Le mépris algorithmique
Il faut le dire clairement : cette politique est le symptôme d’un mépris algorithmique. Les grandes plateformes, les opérateurs, les géants du numérique ne traitent pas tous les clients de la même façon. Ils trient, segmentent, hiérarchisent selon des critères qui échappent au débat public. Un abonné en France vaut plus, semble-t-il, qu’un abonné en Côte d’Ivoire. Non parce qu’il paie plus – ce n’est même pas toujours le cas – mais parce que son mécontentement coûte plus cher.
Ce cynisme algorithmique est aujourd’hui l’un des plus grands dangers pour les économies africaines. Il s’insinue dans les politiques tarifaires, dans la gestion des données personnelles, dans les conditions de service. Et il est souvent toléré, voire encouragé, par des autorités qui manquent d’outils, de volonté ou parfois d’indépendance pour y résister.
Réguler, ce n’est pas accompagner
On entend souvent que les régulateurs africains doivent « accompagner » les entreprises, « encourager l’investissement », « favoriser l’innovation ». Très bien. Mais réguler, ce n’est pas s’effacer. Ce n’est pas laisser faire au nom d’un développement qui profiterait un jour, par ruissellement miraculeux, à tous.
Réguler, c’est fixer des limites. C’est poser des principes. C’est rappeler que, même dans le numérique, il y a des règles. Que les crédits achetés par un client ne sont pas une faveur accordée par une entreprise, mais un droit. Et que ce droit ne disparaît pas parce qu’il est difficile à gérer dans une base de données.
Le rôle de l’ARTCI, ce n’est pas de transmettre les décisions des opérateurs. C’est de défendre les usagers, de manière proactive, en imposant un cadre éthique, économique et juridique clair. Ce rôle est d’autant plus crucial que les télécoms ne sont plus un secteur parmi d’autres. Ils sont devenus une infrastructure essentielle, au même titre que l’eau, l’électricité ou les routes.

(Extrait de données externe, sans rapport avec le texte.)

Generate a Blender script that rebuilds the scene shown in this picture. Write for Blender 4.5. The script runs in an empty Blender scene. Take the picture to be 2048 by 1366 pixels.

Des alternatives sont possibles
Ceux qui prétendent que la suppression des soldes est inévitable mentent. Les technologies existent pour prolonger, transférer, convertir. Les modèles économiques aussi. D’autres pays africains l’ont prouvé : au Kenya, au Ghana, en Afrique du Sud, les régulateurs ont parfois imposé des limites à l’arbitraire. Des plateformes fintech permettent aujourd’hui de mieux tracer les soldes, de les convertir en bons d’achat, de les reverser à d’autres numéros. Il suffit de le vouloir.
Les opérateurs eux-mêmes savent qu’ils pourraient faire autrement. Mais tant que les régulateurs ne les y contraignent pas, pourquoi renonceraient-ils à une rente facile ? Effacer des millions de petits soldes en une nuit, c’est une opération comptable aussi discrète que juteuse. Personne ne s’en aperçoit. Sauf ceux qui comptaient sur ces crédits pour rester connectés.
Pour une souveraineté numérique cohérente
La Côte d’Ivoire, à juste titre, ambitionne une souveraineté numérique. Elle investit dans la fibre, les datacenters, les startups. Elle veut former des talents, exporter du code, numériser ses services publics. Mais cette souveraineté ne pourra jamais reposer sur un mépris des droits les plus élémentaires des usagers.
Elle commence ici, dans ces petits gestes qui montrent qu’un client africain vaut autant qu’un client européen. Qu’un mégaoctet payé est un mégaoctet dû. Qu’une autorité publique est là pour protéger les faibles, pas pour sécuriser les intérêts des plus forts.
Supprimer les soldes, c’est une décision simple. Mais elle appelle une réponse complexe : une prise de conscience citoyenne, une réforme réglementaire, un réveil politique.
L’Afrique mérite mieux que des soldes effacés. Elle mérite des droits respectés.